>A Picture from the Critical Review Seminar, "Challenges to Classical Liberalism." San Antonio, June 2009.


Taken from the Critical Review Alumni page. Go there to see them all. Photo credit goes to Shterna Friedman. Jeffrey Friedman is (sort of) found second from the right, in the back.

Some notable attendees: Micha Ghertner, of the popular libertarian blog Distributed Republic; Guinevere Nell, of the Heritage Foundation’s Center for Data Analysis (CDA), who also has a book forthcoming; Matt Machaj, from Poland, of the Mises Institute; and Bogdan Enache, Romanian journalist and likewise a contributor to Mises.org. Both Guinevere and Matt have articles forthcoming in Critical Review.
Those especially enamored of economics, and the “economic way of thinking,” found Jeffrey’s anti-public choice perspective hard to swallow. I don’t. I’ve written before about how “pragmatism” and “centrism” are political philosophies, and the log-rolling and otherwise friendly seeming “wheel dealing” an extension of that. Weber’s “ethics of responsibility,” which includes the above, is par for the course for politicians. Those removed from it remain in critical awe of how often said politicians deviate from the “ethics of conviction”; a conviction easily worn on one’s sleeve when not trusted to advance political matters, one way or another.
As for voters, there is little reason to believe that they are moved by a disincentive to know the truth about economic matters anymore than libertarians are moved by an incentive to know the same. Bryan Caplan accuses Friedman of being sophistical (really, it’s him being sophistical?) when the latter charges him with propagating an oxymoron in the name of “rational irrationality,” but given that Caplan doesn’t show why the layperson should know just enough about economics to then shrug it off in the name of a psychic benefit that is costless, I think the Friedman point is defensible.
Anyway, great seminar. Too short though. In years past it was three days, not two. We had to skip over much of the reading material, unfortunately, which is why I’m still reading what amounts to essentially five or six free books, ranging from evolutionary psychology to public opinion and beyond.

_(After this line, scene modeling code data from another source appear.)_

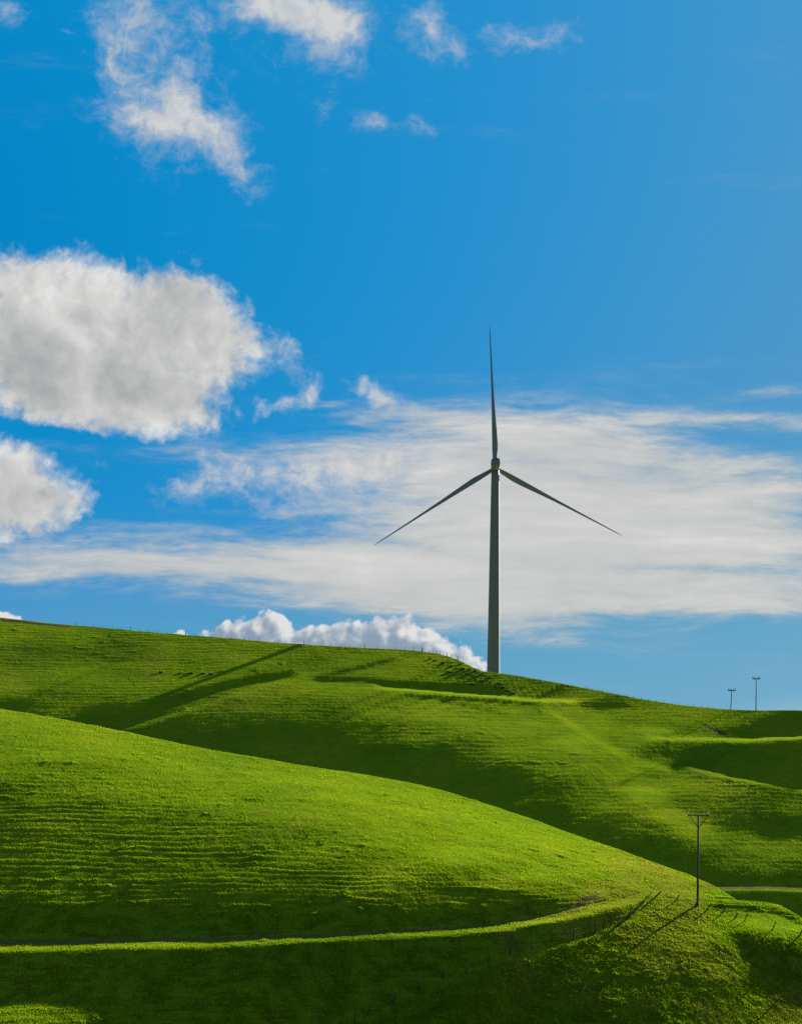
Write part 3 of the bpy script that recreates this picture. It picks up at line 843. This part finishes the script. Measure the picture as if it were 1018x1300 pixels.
class S:
    """a scalar socket with arithmetic"""
    def __init__(s, v): s.v = v
    @staticmethod
    def op(o, *a, clamp=False):
        n = nt.nodes.new('ShaderNodeMath'); n.operation = o; n.use_clamp = clamp
        for i, x in enumerate(a):
            x = x.v if isinstance(x, S) else x
            if isinstance(x, bpy.types.NodeSocket): nt.links.new(x, n.inputs[i])
            else: n.inputs[i].default_value = x
        return S(n.outputs[0])
    def __add__(a, b): return S.op('ADD', a, b)
    __radd__ = __add__
    def __sub__(a, b): return S.op('SUBTRACT', a, b)
    def __rsub__(a, b): return S.op('SUBTRACT', b, a)
    def __mul__(a, b): return S.op('MULTIPLY', a, b)
    __rmul__ = __mul__
    def __truediv__(a, b): return S.op('DIVIDE', a, b)
    def max(a, b): return S.op('MAXIMUM', a, b)
    def min(a, b): return S.op('MINIMUM', a, b)
    def step(a, lo, hi, t0=0.0, t1=1.0):
        n = nt.nodes.new('ShaderNodeMapRange'); n.interpolation_type = 'SMOOTHSTEP'
        nt.links.new(a.v, n.inputs[0])
        for i, x in ((1, lo), (2, hi), (3, t0), (4, t1)): n.inputs[i].default_value = x
        return S(n.outputs[0])

def vec(x, y, z=0.0):
    n = nt.nodes.new('ShaderNodeCombineXYZ')
    for i, q_ in enumerate((x, y, z)):
        q_ = q_.v if isinstance(q_, S) else q_
        if isinstance(q_, bpy.types.NodeSocket): nt.links.new(q_, n.inputs[i])
        else: n.inputs[i].default_value = q_
    return n.outputs[0]

def vmath(o, a, b=None):
    n = nt.nodes.new('ShaderNodeVectorMath'); n.operation = o
    for i, q_ in enumerate((a, b)):
        if q_ is None: continue
        if isinstance(q_, bpy.types.NodeSocket): nt.links.new(q_, n.inputs[i])
        else: n.inputs[i].default_value = q_
    return n

def noise(v, scale, detail=8.0, rough=.55, off=(0, 0), distort=0.0, stretch=None, rot=0.0, color=False, lac=2.0):
    m_ = N(nt, 'ShaderNodeMapping', {0: v, 1: (off[0], off[1], 0), 2: (0, 0, rot), 3: (stretch[0], stretch[1], 1) if stretch else (1, 1, 1)})
    n = N(nt, 'ShaderNodeTexNoise', {'Vector': m_.outputs[0], 'Scale': scale, 'Detail': detail, 'Roughness': rough, 'Distortion': distort, 'Lacunarity': lac}, noise_dimensions='2D')
    return n.outputs[1] if color else S(n.outputs[0])

def UW(c, r):
    X, Z = ray(c, r); a = math.atan(float(X)); e = math.atan(float(Z) * math.cos(a))
    return a * F / 100, e * F / 100

def blobs(v, lst):
    """sum of soft tilted ellipses; (col, row, half width, half height, tilt deg clockwise, amount); v carries 1 as its third value"""
    t = None
    for c, r, rx, ry, rot, amt in lst:
        u, w = UW(c, r); a = math.radians(-rot); ca_, sa_ = math.cos(a), math.sin(a); rx /= 100.; ry /= 100.
        p = S(vmath('DOT_PRODUCT', v, (ca_ / rx, sa_ / rx, -(ca_ * u + sa_ * w) / rx)).outputs[1])
        q_ = S(vmath('DOT_PRODUCT', v, (-sa_ / ry, ca_ / ry, (sa_ * u - ca_ * w) / ry)).outputs[1])
        d2 = S.op('MULTIPLY_ADD', q_, q_, p * p)
        e = S.op('POWER', 1 / math.e, d2)
        t = S.op('MULTIPLY_ADD', e, amt, t if t is not None else 0.0)
    return t

dirn = N(nt, 'ShaderNodeTexCoord').outputs['Generated']
sep = N(nt, 'ShaderNodeSeparateXYZ', {0: vmath('NORMALIZE', dirn).outputs[0]})
dx, dy, dz_ = S(sep.outputs[0]), S(sep.outputs[1]), S(sep.outputs[2])
U = S.op('ARCTAN2', dx, dy) * (F / 100)
Wv = S.op('ARCSINE', dz_) * (F / 100)
P = vec(U, Wv, 1.0)

def warp(v, scale, amt, off, detail=4.0):
    n = noise(v, scale, detail, .6, off, color=True)
    d = vmath('MULTIPLY', vmath('SUBTRACT', n, (.5, .5, .5)).outputs[0], (1, 1, 0)).outputs[0]
    s_ = nt.nodes.new('ShaderNodeVectorMath'); s_.operation = 'SCALE'
    nt.links.new(d, s_.inputs[0]); s_.inputs['Scale'].default_value = amt
    return vmath('ADD', v, s_.outputs[0]).outputs[0]

def lin(c): return tuple(((x / 255 + .055) / 1.055) ** 2.4 if x > 10 else x / 255 / 12.92 for x in c)
KS = 1.0 / (0.1 * 2 ** EXPO)
def disp(c): return tuple(x * KS for x in lin(c))

# clear sky, graded from the physical sky towards the deep polarised blue of the photograph
sky = N(nt, 'ShaderNodeTexSky', sky_type='NISHITA', sun_disc=False, sun_elevation=SUN_EL, sun_rotation=SUN_AZ, altitude=200.0, air_density=1.0, dust_density=.6, ozone_density=2.0)
sr = S(N(nt, 'ShaderNodeSeparateColor', {0: sky.outputs[0]}).outputs[0]) * .1
f_sky = sr * 1.22 - .06 + Wv.max(0.0).min(14.0) * .045 + (3.0 - Wv).max(0.0) * .32
fn = (f_sky - .6) / 2.4
clear = ramp(nt, fn.v, [((x - .6) / 2.4, disp(c)) for x, c in ((.62, (0, 128, 193)), (.70, (10, 138, 201)), (.82, (36, 144, 206)), (.98, (62, 149, 206)), (1.2, (78, 153, 202)), (1.42, (86, 161, 200)),
        (1.7, (94, 163, 200)), (2.6, (114, 171, 202)), (3.0, (150, 190, 208)))])

# -- 1 streaky high veil
Pv = warp(P, .42, .34, (3.1, 7.7), 1.0)
n_str = noise(Pv, 1.0, 6.0, .60, (1.7, 4.2), stretch=(.30, 2.6), rot=math.radians(4))
n_fine = noise(Pv, 3.0, 5.0, .68, (9.7, 2.2), stretch=(.55, 2.4), rot=math.radians(-7))
n_big = noise(P, .5, 2.0, .5, (5.0, 1.0), stretch=(.6, 1.6))
veil_m = blobs(P, [(880,640,290,88,3,.90),(640,660,200,95,5,.55),(330,728,380,36,3,.62),(560,765,190,44,4,.62),(820,735,300,40,1,.62),(50,712,200,30,-2,.45),(450,690,200,45,4,.38),
    (560,526,85,16,3,.42),(470,535,60,22,12,.22),(985,498,70,7,-3,.34),(720,560,120,34,4,.42),(980,540,140,7,-3,.26),(1010,765,200,13,1,.42),(690,812,120,14,6,.30),(560,585,110,40,0,.32),(330,570,170,16,2,.22),(150,572,160,10,2,.30),(440,520,110,14,8,.25),(920,532,150,6,-2,.30),
    (860,721,160,7,1,-.38),(560,700,70,9,8,-.25),(950,560,110,13,4,-.35),(200,700,120,8,3,-.16),(420,745,140,6,5,-.15)])
streak = (n_str - .5) * 1.5 + (n_fine - .5) * .75
veil_d = veil_m + streak * (veil_m.step(-.1, .4) * .62 + .28 - veil_m.step(.5, 1.0) * .46) + (n_big - .5) * .3
veil_a = veil_d.step(.04, .95) * .96
veil_l = veil_d.step(.1, 1.15) * .62 + streak * .55 + (n_big - .5) * .5 + .12
veil_c = ramp(nt, veil_l.v, [(0, disp((146, 170, 190))), (.3, disp((180, 189, 194))), (.6, disp((198, 200, 198))), (.9, disp((212, 211, 208))), (1, disp((220, 219, 216)))])

# -- 2 torn fair-weather cloud
def torn(v, lst, amp, sc_, off, rough=.62, wamt=.5, rot=0.0):
    w_ = warp(v, 1.1, wamt, off, 3.0)
    m_ = blobs(w_, lst)
    n1 = noise(w_, sc_, 6.5, rough, off, rot=rot)
    return m_ + (n1 - .5) * amp, n1, w_, m_
BIG = [(50,440,150,92,0,.58),(160,412,130,78,8,.52),(245,440,84,62,25,.48),(60,500,130,46,0,.42),(170,512,110,40,5,.42),(0,392,90,66,0,.40),(300,462,50,50,25,.40),(110,352,110,26,3,.22),(20,352,60,24,0,.22),
       (268,400,44,36,40,.30),(225,368,36,24,20,.22),(245,535,50,26,10,.34),(120,545,70,22,4,.22),(290,500,26,20,0,-.20),
       (0,612,62,56,0,.70),(58,628,54,40,15,.56),(-40,655,60,60,0,.6),(100,636,28,24,0,.28),(150,562,130,9,3,-.20),(20,542,50,10,12,-.40),(70,560,40,14,20,-.28),
       (464,492,20,18,30,.62),(488,512,26,13,28,.46),(362,446,18,28,-30,.40),(390,505,26,18,-40,.56),(352,520,24,12,-20,.36)]
big_d, big_n, big_w, big_m = torn(P, BIG, 1.0, 1.35, (2.3, 6.1), .62, .32, .75)
big_f = noise(big_w, 4.6, 4.0, .62, (1.3, 8.2), rot=.3)
big_a = (big_d + (big_f - .5) * .62).step(.25, .90) * big_m.step(.06, .22)
sunward = vmath('ADD', big_w, (.16, .11, 0)).outputs[0]
big_n2 = noise(sunward, 1.35, 4.5, .60, (2.3, 6.1), rot=.75)
big_low = noise(P, .9, 3.0, .55, (7.3, 3.3), rot=.5)
big_dark = blobs(P, [(95,480,150,42,4,.34),(40,430,60,40,0,.20),(190,385,70,26,10,.16),(230,500,70,26,5,.16),(40,640,60,30,10,.18)])
big_l = .80 + (big_f - .5) * .22 - big_dark - (big_d.step(.75, 1.7)) * .34 + (big_n - big_n2) * 1.2 + (big_low - .5) * .9
big_c = ramp(nt, big_l.v, [(0, disp((154, 160, 163))), (.3, disp((177, 180, 180))), (.6, disp((198, 199, 198))), (.85, disp((216, 216, 214))), (1, disp((226, 226, 224)))])

# -- 3 thin wisps and the ragged bank in the middle
WISP = [(215,135,62,70,25,.62),(240,160,60,34,35,.45),(170,150,50,16,10,.4),(290,190,50,22,38,.42),(160,40,45,50,60,.4),(210,20,70,26,0,.4),(150,90,20,60,-15,.3),
        (390,22,80,32,10,.72),(350,8,70,22,5,.5),(440,30,45,30,0,.45),(400,75,60,22,0,.32),(545,35,28,36,-25,.50),(580,65,22,20,0,.36),(635,45,36,18,8,.50),(705,52,38,19,0,.56),
        (478,157,28,13,5,.58),(541,160,22,14,30,.52),(415,135,16,32,15,.42),(310,225,34,20,45,.40),(88,44,9,4,0,.4),(15,12,24,22,0,.38),(400,215,12,14,0,.18),(300,150,30,20,30,.22),
        (300,592,70,26,18,.52),(390,596,80,32,10,.50),(245,614,50,20,-15,.45),(330,642,50,14,15,.34),(355,620,30,14,0,-.2),(450,605,90,36,0,.45),(225,625,26,14,-20,.35),(125,594,17,7,0,.38),(420,650,90,26,8,.35),
        (500,585,70,30,0,.35),(484,508,42,15,30,.62),(525,522,55,11,8,.42),(372,470,14,40,-25,.36)]
wis_d, wis_n, wis_w, wis_m = torn(P, WISP, 1.15, 1.5, (8.8, 1.4), .68, .40)
wis_f = noise(wis_w, 4.5, 4.0, .62, (4.0, 2.0), stretch=(1.0, 1.7), rot=.6)
wis_a = (wis_d + (wis_f - .5) * .75).step(.08, 1.08) * wis_m.step(.02, .18) * .86
wis_l = wis_d.step(.3, 1.1) * .75 + (wis_n - noise(vmath('ADD', wis_w, (.1, .1, 0)).outputs[0], 1.5, 4.0, .6, (8.8, 1.4))) * 1.4 + .12
wis_c = ramp(nt, wis_l.v, [(0, disp((150, 176, 205))), (.4, disp((184, 193, 204))), (.8, disp((210, 209, 207))), (1, disp((222, 220, 216)))])

# -- 4 crisp heaped cloud low on the horizon
HEAP = [(264,808,18,14,0,.6),(290,806,28,24,0,.8),(338,800,30,26,0,.85),(354,796,22,24,0,.55),(322,806,24,24,0,.6),(385,812,30,22,0,.75),(425,808,28,24,0,.85),(468,812,34,26,0,.8),(505,802,36,32,0,.95),(540,824,40,30,10,.9),(575,844,36,26,25,.85),
        (602,856,20,16,30,.6),(440,845,170,26,0,.7),(310,830,70,20,0,.6),(226,806,14,8,0,.75),(14,786,36,10,8,.85),(-20,780,30,12,0,.6)]
def heap(v):
    w_ = warp(v, 3.2, .12, (6.6, 9.9), 2.0)
    m_ = blobs(w_, HEAP)
    vo = N(nt, 'ShaderNodeTexVoronoi', {'Vector': w_, 'Scale': 4.2, 'Detail': 1.5, 'Roughness': .5}, voronoi_dimensions='2D', feature='F1')
    return m_ + (.42 - S(vo.outputs[0])) * .62 + (noise(w_, 7.0, 3.0, .6, (1, 1)) - .5) * .55
hp_d = heap(P); hp_d2 = heap(vmath('ADD', P, (.09, .08, 0)).outputs[0])
hp_a = hp_d.step(.40, .74)
hp_l = .10 + (hp_d - hp_d2) * 1.25 + (1.0 - hp_d.step(.45, 1.05)) * .45
hp_c = ramp(nt, hp_l.v, [(0, disp((138, 157, 178))), (.35, disp((158, 172, 187))), (.65, disp((190, 197, 205))), (1, disp((224, 224, 224)))])

c = mixc(nt, veil_a.v, clear, veil_c)
c = mixc(nt, wis_a.v, c, wis_c)
c = mixc(nt, hp_a.v, c, hp_c)
c = mixc(nt, big_a.v, c, big_c)
# broken grey cloud added over the unseen sky to lift and neutralise ambient light
away = S.op('ABSOLUTE', U).max(Wv * .95).step(12.0, 30.0) * (big_low.step(.38, .62) * .35 + .4)
c = mixc(nt, away.v, c, disp((140, 147, 156)))
bg = N(nt, 'ShaderNodeBackground', {'Color': c, 'Strength': .1})
N(nt, 'ShaderNodeOutputWorld', {'Surface': bg.outputs[0]})

world.cycles.sampling_method = 'NONE'
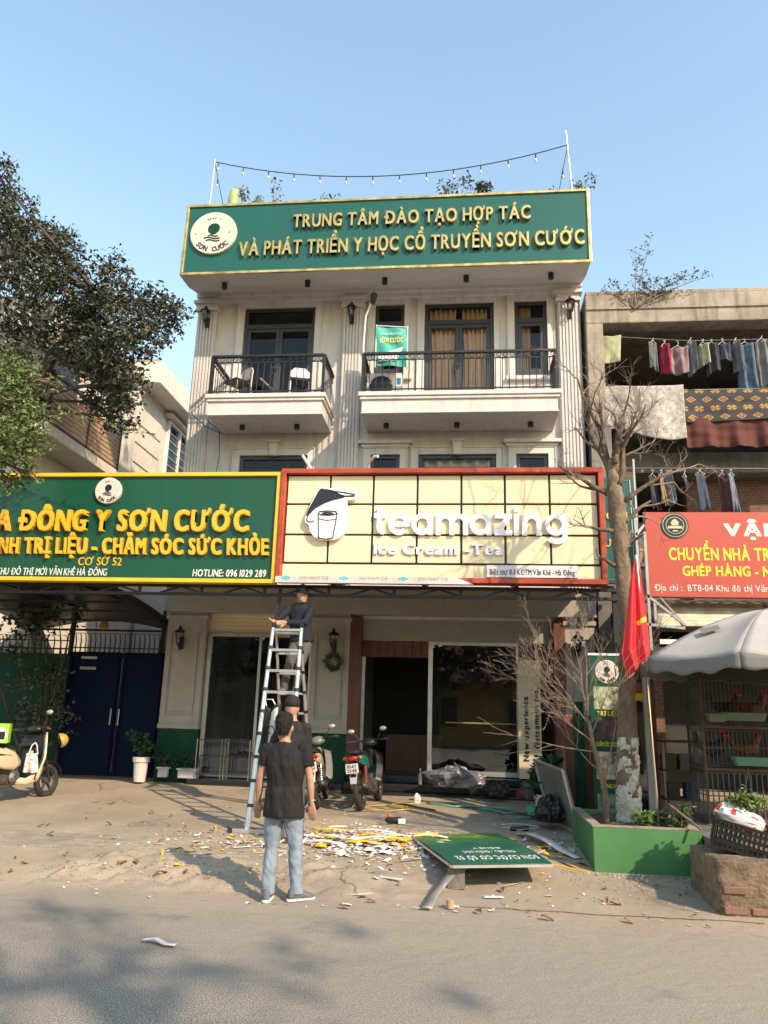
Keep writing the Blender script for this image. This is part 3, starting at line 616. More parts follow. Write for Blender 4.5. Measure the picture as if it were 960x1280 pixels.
lo = MB().prism([lg(*p) for p in [(158,72),(170,68),(245,82),(398,112),(404,126),(392,152),(340,158),(336,330),(325,378),(296,402),(262,413),(170,413),(130,393),(104,360),(94,318),(72,303),(66,282),(78,235),(108,160),(140,95)]], 11.13, 11.22).build('logo_board', LETW, ts, bev=.004)
m = MB().prism([lg(*p) for p in [(165,80),(240,92),(315,130),(320,142),(250,158),(190,180),(130,215),(88,262),(76,258),(85,225),(115,165),(150,95)]], 11.122, 11.129)
def stroke(pts, wd=.008, y=11.124): m.tube([(lg(*p)[0], y, lg(*p)[1]) for p in pts], wd, 6)
stroke([(225,98),(300,105),(392,120),(388,132),(318,134),(240,100)]); stroke([(250,110),(330,130),(385,127)], .004)
stroke([(88,262),(80,285),(92,299),(120,298),(130,290)], .009)
stroke([(155,240),(165,232),(215,228),(270,232),(280,243),(262,252),(215,257),(172,253),(155,240),(165,400)])
stroke([(280,243),(258,402)]); stroke([(160,278),(215,290),(274,280)], .005); stroke([(158,402),(210,410),(258,402)], .008)
stroke([(180,244),(215,238),(255,243),(215,250),(180,244)], .009)
m.build('logo_mark', INK, lo)
ap = MB().box(.31, 1.62, 11.17, 11.22, 3.625, 3.805).build('address_plate', WHITE, ts, bev=.006)
letters(ap, 'Biệt thự 8-5 KĐTM Văn Khê - Hà Đông', .36, 1.57, 3.665, .085, 11.17, INK, .006, .012, sep=False, name='lettering')
st = MB().box(-2.82, -.12, 11.10, 11.119, 3.505, 3.60).build('printed_strip', M('greyish_print', (.5, .49, .47), .5), ts)
MB().prism([(-.119, 3.506), (.12, 3.506), (-.119, 3.60)], 11.10, 11.118).build('printed_strip', WHITEP, ts)
for k in range(3):
    letters(st, 'VIVI NAM OJI', -2.45+.88*k, -2.02+.88*k, 3.555, .055, 11.10, M('grey_print', (.3, .28, .28), .6), .003, .01, sep=False, name='lettering')
    q = MB()
    for a, b in ((0, 0), (.045, .015), (-.045, .012), (0, .03)): q.ball((-2.66+.88*k+a, 11.1, 3.565+b), .032, .004, .02, 8, 4)
    q.build('blue_mark', M('blue_print', (.10, .45, .55), .5), st)
# canopy the signs hang on
cn = thing('steel_canopy', 'dark steel truss canopy carrying the two signboards over the shop entrance', 'canopy', (-2, 12.8, 3.5))
for y in (11.4,):
    for z in (3.49, 3.36): MB().bar((-9.0, y, z), (2.25, y, z), .045).build('chord', TRUSSM, cn)
    n = 34
    for i in range(n):
        x = -9.0+11.25*i/n; xe = -9.0+11.25*(i+1)/n
        if i % 3 == 0: MB().bar((x, y, 3.365), (x, y, 3.485), .04).build('upright', TRUSSM, cn)
        else: MB().bar((x, y, 3.375 if i % 3 == 1 else 3.475), (xe, y, 3.475 if i % 3 == 1 else 3.375), .028).build('diagonal', TRUSSM, cn)
for i in range(9):
    x = -8.9+i*1.38
    ze = 4.05 if x > -5.7 else 3.5
    MB().bar((x, 11.4, 3.52), (x, 14.15, ze), .05).build('rafter', TRUSSM, cn)
MB().add([(-5.72, 11.36, 3.58), (2.25, 11.36, 3.58), (2.25, 14.2, 4.12), (-5.72, 14.2, 4.12)], [(0,1,2,3)]).build('roof_sheet', TRUSSM, cn, solid=.02)
def vault(u, v):
    return (-9.0+3.27*u, 11.36+4.0*v, 3.56-.45*v*v+.25*sin(pi*u)*v)
MB().grid(vault, 12, 8).build('roof_sheet', BLACKM, cn, solid=.02, smooth=True)
for k in range(5):
    MB().bar((-8.9, 12.0+.7*k, 3.44-.45*(.16+.175*k)**2), (-5.75, 12.0+.7*k, 3.44-.45*(.16+.175*k)**2), .04).build('purlin', TRUSSM, cn)
MB().bar((2.17, 11.45, .4), (2.17, 11.45, 3.5), .08).build('canopy_post', TRUSSM, cn)
hb = tag(MB().bar((-2.86, 11.36, 2.72), (-2.80, 11.42, 3.5), .045).build('steel_bar', TRUSSM), 'short dark steel bar hanging from the truss above the ladder', 'bar')
for i, (x, s_) in enumerate(((-2.8, 0), (-2.43, 1), (-1.46, 2))):
    m = MB()
    if s_ == 1: m.bar((x+.06, 11.4, 5.28), (x-.12, 11.25, 5.55), .035)
    elif s_ == 2: m.tube([(x-.06, 11.4, 5.28), (x-.04, 11.3, 5.42), (x+.05, 11.2, 5.50), (x+.12, 11.15, 5.49)], .022, 8)
    else: m.bar((x, 11.4, 5.28), (x, 11.38, 5.45), .02)
    tag(m.build('lamp_arm', WHITE if s_ else TRUSSM), ['thin grey lamp arm at the joint between the two long signs', 'straight white lamp arm sticking up from the cream sign', 'curved white lamp arm above the cream sign near the middle of the villa'][s_], 'lamp arm', 'lamp arms on top of the signs')
# green sign behind the tree trunk
sg = thing('side_sign', 'tall green signboard with thin white edging partly hidden behind the bare tree', 'signboard', (2.4, 12.6, 3.8))
MB().box(2.06, 2.77, 12.6, 12.66, 3.8, 5.58).build('sign_panel', SIGNG, sg)
MB().bar((2.80, 12.6, 3.3), (2.80, 12.6, 5.9), .03).build('upright', STEEL, sg)
MB().tube([(2.10, 12.59, 3.85), (2.72, 12.59, 3.85), (2.72, 12.59, 5.53), (2.10, 12.59, 5.53)], .006, 4, closed=True).build('edging', WHITEP, sg)
letters(sg, 'SƠN', 2.2, 2.65, 4.85, .14, 12.6, GOLD, .02, .02); letters(sg, 'CƯỚC', 2.14, 2.68, 4.4, .13, 12.6, GOLD, .02, .02)
# red removals sign
rd = thing('red_removals_sign', 'red banner signboard with white and yellow lettering above the umbrella', 'signboard', (4.3, 12.25, 3.5))
MB().box(2.84, 6.9, 12.2, 12.26, 3.53, 4.88).build('sign_panel', REDSIGN, rd)
MB().box(2.83, 6.91, 12.265, 12.30, 3.52, 4.89).build('back_frame', STEEL, rd)
letters(rd, 'VẬN TẢI', 4.03, 5.7, 4.50, .20, 12.2, M('cream_print', (.72, .66, .55), .5), .004, .05, sep=False, name='lettering')
letters(rd, 'CHUYỂN NHÀ TRỌN GÓI', 3.17, 5.35, 4.11, .20, 12.2, YPR, .004, .03, sep=False, name='lettering')
letters(rd, 'GHÉP HÀNG - NHẬN XE', 3.36, 5.35, 3.86, .16, 12.2, YPR, .004, .03, sep=False, name='lettering')
letters(rd, 'Địa chỉ :  BT8-04 Khu đô thị Văn Khê', 2.92, 4.85, 3.62, .105, 12.2, WHITEP, .004, .012, sep=False, name='lettering')
e = MB().lathe([(.21, 0), (.21, -.012)], (3.29, 12.2, 4.66), 32, 'y').build('round_badge', INK, rd)
q = MB()
for r in (.185, .135): q.tube([(3.29+r*cos(a*pi/16), 12.186, 4.66+r*sin(a*pi/16)) for a in range(32)], .006, 4, closed=True)
q.prism([(3.29+a, 4.66+b) for a, b in ((-.12,-.05),(.12,-.05),(.10,-.01),(-.10,-.01))], 12.18, 12.187).prism([(3.29+a, 4.66+b) for a, b in ((-.05,.0),(.05,.0),(.06,.05),(.02,.10),(-.02,.10),(-.06,.05))], 12.18, 12.187).box(3.25, 3.33, 12.18, 12.187, 4.56, 4.58)
q.build('badge_mark', M('pale_gold_print', (.6, .52, .34), .5), e)
# ================================================================ things on the villa front
wr = thing('wreath', 'round dried wreath hanging on the pilaster under the lantern beside the doorway', 'wreath', (-2.42, 14.24, 2.52))
m = MB(); random.seed(5)
m.tube([(-2.42+.13*cos(a*pi/12), 14.26, 2.55+.13*sin(a*pi/12)) for a in range(24)], .03, 6, closed=True)
for i in range(260):
    a = random.uniform(0, 2*pi); r = .13+random.gauss(0, .03); c = V((-2.42+r*cos(a), 14.235+random.uniform(-.03,.02), 2.55+r*sin(a))); d = V([random.gauss(0,1) for _ in range(3)]).normalized()*.04; e_ = d.orthogonal().normalized()*.012
    m.add([c-d, c+e_, c+d, c-e_], [(0,1,2,3)])
m.build('ring', M('dried_wreath', (.10, .095, .06), .9, var=.6, scale=20), wr)
MB().tube([(-2.42, 14.25, 2.68), (-2.42, 14.30, 2.76)], .004, 4).build('hanger', TWIG, wr)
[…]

2 thoughts on “>A Picture from the Critical Review Seminar, "Challenges to Classical Liberalism." San Antonio, June 2009.

  1. >Agreed – great seminar. Best one I've been to by far. It was nice people were called out if they had bad arguments, instead of just being accepted with a smile and a nod.

  2. >Indeed, it was a great seminar. I did not find the general criticism of public choice hard to swallow, but I did think the criticism went a bit over the top, to the point of ignoring some of what it does offer, and has helped to develop.